I can’t explain the delight of cutting book pages. Particularly with an old book, it is something of a ritual of awakening - allowing the book to fulfill its destiny. To find an uncut page is suddenly to see the book in a new light. This is a beautiful young girl who has lain under an enchantment, maybe for a century, waiting for her prince to awaken her with ... well, with his penknife, in this case.

...and another nanu-nanu-ism...I had just pinned a bunch of stuff on Pinterest for a "to thine own self be true" tattoo.  Then when I was researching more on recurring/repeating numbers...this came along...
...1 is the first step, but you can be assured that you are on your path—and things will evolve so you won’t stop here.
The first house of the zodiac is all about self-expression. As Shakespeare famously quipped, “To thine own self be true.” !!!

The nanu-nanu-isms just went on...and on...websites I went to had 1111 in their URL, "11 signs you are...", 11 minute videos, etc. Minutes after a conversation about crystal hunting in Hot Springs, AK--the next website had Crystal Quest-Hot Springs, AK.....

...the nanu-nanu-isms were quite exciting!!  I feel empowered...and I am embracing the true warrior that I am....

Thank you for sharing your thoughts.....
"A part of my life has been spent following several different paths at different times, and during those times it felt that this was the path I needed to be on.    I always enjoy retreating to the country and to be surrounded by the natural world, but I had also hoped that I would be able to travel.   During the time I was making my choices to travel I was taking a path that was different from the path a lot of others were taking and I got plenty of bruising along the way, but it was wonderful and very educational.   What I experienced from choosing that path is hard to explain to those that have not taken that path.   The bruising I received came from several different directions and at several different times along this path but I was always able to move forward and my life is richer from doing so.

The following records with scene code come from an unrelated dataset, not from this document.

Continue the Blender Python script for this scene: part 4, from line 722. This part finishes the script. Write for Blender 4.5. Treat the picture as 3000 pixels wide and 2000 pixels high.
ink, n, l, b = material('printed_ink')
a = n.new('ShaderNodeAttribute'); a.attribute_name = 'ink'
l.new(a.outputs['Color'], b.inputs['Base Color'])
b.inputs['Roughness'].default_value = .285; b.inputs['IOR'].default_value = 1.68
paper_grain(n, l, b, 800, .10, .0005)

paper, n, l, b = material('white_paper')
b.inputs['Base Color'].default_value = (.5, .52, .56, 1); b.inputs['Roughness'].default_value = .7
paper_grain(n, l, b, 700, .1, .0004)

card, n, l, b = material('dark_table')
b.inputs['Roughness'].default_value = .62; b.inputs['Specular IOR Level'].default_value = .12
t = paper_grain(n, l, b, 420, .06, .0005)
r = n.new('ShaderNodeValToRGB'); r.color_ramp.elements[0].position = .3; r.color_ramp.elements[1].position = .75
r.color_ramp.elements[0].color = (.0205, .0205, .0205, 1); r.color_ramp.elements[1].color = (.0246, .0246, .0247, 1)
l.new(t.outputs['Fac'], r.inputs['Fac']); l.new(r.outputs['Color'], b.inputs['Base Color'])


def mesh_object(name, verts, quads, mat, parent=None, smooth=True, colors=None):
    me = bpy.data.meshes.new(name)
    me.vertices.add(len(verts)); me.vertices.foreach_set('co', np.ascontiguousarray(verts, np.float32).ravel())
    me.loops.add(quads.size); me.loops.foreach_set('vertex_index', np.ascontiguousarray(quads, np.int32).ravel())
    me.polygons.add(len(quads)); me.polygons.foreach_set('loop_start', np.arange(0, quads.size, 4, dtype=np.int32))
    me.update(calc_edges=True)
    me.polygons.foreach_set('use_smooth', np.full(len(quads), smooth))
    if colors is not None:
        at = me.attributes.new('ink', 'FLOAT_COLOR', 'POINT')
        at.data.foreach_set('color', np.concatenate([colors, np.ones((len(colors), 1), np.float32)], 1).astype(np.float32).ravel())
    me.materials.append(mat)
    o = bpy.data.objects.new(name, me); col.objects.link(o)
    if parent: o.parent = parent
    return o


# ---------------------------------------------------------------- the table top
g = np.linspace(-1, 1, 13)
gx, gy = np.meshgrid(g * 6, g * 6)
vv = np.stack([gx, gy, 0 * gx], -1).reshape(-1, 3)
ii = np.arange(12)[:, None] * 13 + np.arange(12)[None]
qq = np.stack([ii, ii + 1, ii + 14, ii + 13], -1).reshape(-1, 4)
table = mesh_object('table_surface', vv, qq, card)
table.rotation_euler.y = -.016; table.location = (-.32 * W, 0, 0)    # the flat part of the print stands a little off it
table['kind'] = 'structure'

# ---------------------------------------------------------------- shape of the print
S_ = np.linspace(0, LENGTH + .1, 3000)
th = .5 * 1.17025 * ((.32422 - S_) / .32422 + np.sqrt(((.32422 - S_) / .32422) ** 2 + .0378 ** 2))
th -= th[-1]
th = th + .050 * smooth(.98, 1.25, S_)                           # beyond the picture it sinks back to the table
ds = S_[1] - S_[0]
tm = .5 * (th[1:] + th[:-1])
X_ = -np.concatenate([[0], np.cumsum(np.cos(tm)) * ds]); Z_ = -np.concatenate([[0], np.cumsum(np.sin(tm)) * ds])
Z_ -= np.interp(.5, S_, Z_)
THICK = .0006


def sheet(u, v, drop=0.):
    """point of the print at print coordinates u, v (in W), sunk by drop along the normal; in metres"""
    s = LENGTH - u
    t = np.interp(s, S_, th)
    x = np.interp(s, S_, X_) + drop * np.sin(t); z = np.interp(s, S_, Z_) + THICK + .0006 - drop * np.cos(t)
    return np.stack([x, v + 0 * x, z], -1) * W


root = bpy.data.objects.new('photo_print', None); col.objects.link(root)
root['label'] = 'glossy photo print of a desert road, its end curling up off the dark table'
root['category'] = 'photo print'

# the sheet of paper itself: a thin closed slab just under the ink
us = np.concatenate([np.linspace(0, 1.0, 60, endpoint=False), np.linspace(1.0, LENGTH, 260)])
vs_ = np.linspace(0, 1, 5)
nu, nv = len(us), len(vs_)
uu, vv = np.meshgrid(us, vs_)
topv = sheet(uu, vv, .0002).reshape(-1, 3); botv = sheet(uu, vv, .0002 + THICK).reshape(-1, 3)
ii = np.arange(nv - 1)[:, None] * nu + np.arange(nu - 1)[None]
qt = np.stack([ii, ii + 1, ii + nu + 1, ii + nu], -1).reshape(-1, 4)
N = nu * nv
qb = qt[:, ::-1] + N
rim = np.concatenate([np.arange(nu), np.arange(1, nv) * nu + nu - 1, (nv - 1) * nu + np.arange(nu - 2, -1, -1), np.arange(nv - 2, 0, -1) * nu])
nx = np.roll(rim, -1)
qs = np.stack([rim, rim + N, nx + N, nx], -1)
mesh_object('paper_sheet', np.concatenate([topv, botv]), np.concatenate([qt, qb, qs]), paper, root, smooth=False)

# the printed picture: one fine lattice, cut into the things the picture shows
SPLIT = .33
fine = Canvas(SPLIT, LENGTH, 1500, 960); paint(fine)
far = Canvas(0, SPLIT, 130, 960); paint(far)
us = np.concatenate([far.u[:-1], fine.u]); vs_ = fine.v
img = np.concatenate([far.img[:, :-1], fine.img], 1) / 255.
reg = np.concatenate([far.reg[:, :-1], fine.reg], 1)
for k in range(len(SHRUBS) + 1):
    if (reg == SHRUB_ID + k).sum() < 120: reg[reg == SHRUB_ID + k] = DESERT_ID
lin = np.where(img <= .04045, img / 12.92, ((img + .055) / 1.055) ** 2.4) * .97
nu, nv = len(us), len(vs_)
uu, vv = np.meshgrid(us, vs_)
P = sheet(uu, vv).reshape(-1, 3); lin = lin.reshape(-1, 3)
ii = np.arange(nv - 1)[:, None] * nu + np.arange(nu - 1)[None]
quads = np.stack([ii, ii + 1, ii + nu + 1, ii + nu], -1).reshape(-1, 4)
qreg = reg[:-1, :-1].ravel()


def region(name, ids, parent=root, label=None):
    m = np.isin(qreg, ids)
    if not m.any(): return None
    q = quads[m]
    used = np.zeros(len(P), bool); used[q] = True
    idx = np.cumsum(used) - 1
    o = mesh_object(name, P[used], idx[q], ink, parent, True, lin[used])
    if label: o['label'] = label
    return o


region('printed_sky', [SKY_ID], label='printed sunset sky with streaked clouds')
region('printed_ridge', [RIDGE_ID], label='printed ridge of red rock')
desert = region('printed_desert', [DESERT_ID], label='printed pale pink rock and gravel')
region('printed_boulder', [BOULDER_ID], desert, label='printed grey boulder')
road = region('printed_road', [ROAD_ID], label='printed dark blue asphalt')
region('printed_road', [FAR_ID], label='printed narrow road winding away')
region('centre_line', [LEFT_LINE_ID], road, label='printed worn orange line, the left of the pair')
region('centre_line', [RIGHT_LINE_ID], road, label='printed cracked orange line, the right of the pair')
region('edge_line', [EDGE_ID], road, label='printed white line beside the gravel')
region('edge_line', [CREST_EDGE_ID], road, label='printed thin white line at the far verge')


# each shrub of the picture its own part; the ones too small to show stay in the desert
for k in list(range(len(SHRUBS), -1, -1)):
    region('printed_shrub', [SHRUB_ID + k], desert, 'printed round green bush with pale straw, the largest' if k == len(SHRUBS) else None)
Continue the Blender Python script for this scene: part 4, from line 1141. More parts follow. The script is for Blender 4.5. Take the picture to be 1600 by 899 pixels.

Now when I think about the path that I took back then, I also look at another path that I have chosen.   After I fulfilled that dream and traveled many many miles I was satisfied and happy with where I had been, those new friends I had made and what I had seen and experienced.   When I chose the roads I wanted to follow a lot of factors were in play, so I chose those paths because of the way I felt when making my decisions and not as a choice because of what I was going to find at the other end of that path.  There were some roads I chose not to follow along that path and later learned that I had made very good decisions in doing so.

I have never been really into the socializing and such things as the theater and the fast life that others have chosen to follow but I had always wanted to travel and I have no regrets for doing so.

Now I have started down another path and I want to refer to something that Throeau once wrote:
I had this advantage . . . in my mode of life, over those who were obliged to look abroad for amusement, to society and the theater, that my life itself was to become my amusement and never cease to be novel.  It was a drama of many scenes and without an end.

I am always aware of the nature around me and find amusement and rewards being able to observe it.   Being out in the country the other evening I was startled by the howling of the coyotes but then after the shock of their initial howling piercing the darkness I thought to myself how natural that was and that it fit into the surroundings that I was immersed in.   Later there was the hooting of an owl I heard off in the distance.  I did hear other sounds that night that I didn't know what they were and don't know that I have a desire to know.  

Then there was the rewards of being able to experience a little piece of the Monarch Migration.   I was aware that it was time for the migration but there have usually been Monarchs stopping by because of the flowers in the area.  This year it has been parched and dry even with the spring rains we had gotten so there were no bushes or flowers blooming, but as I worked out in the sunshine I would occasionally see a Monarch fly by, and they were all headed in the same direction.   One happen to stop and landed where the ground was wet because I had been running the water to help with the fall planting that I was doing.    That Monarch had stopped to get a drink before continuing his journey to Mexico.  

I am on a path and journey now to a simpler life that a lot of people would not like or associate with.  I know that there have been many bruises and bumps along the way in the first part of this journey but if feels right and it is good so hopefully I will be able to complete this journey and be able to live a simpler life and a fulfilling life surrounded by nature.  

It would be nice to experience the exotic faraway places now, but I don't know that I would feel the same as I did when I was making that journey down that path earlier in life.   I fulfilled that journey and now I am taking a different path.  

Don't let others get in the way when you choose the path you want to follow.   I had them try but it didn't work.   You will see that you will feel like you are more alive and happier when you follow the path that you have chosen and not one that someone else had led you down.  Your path can and does change at different times along your life journey but follow what feels right for you."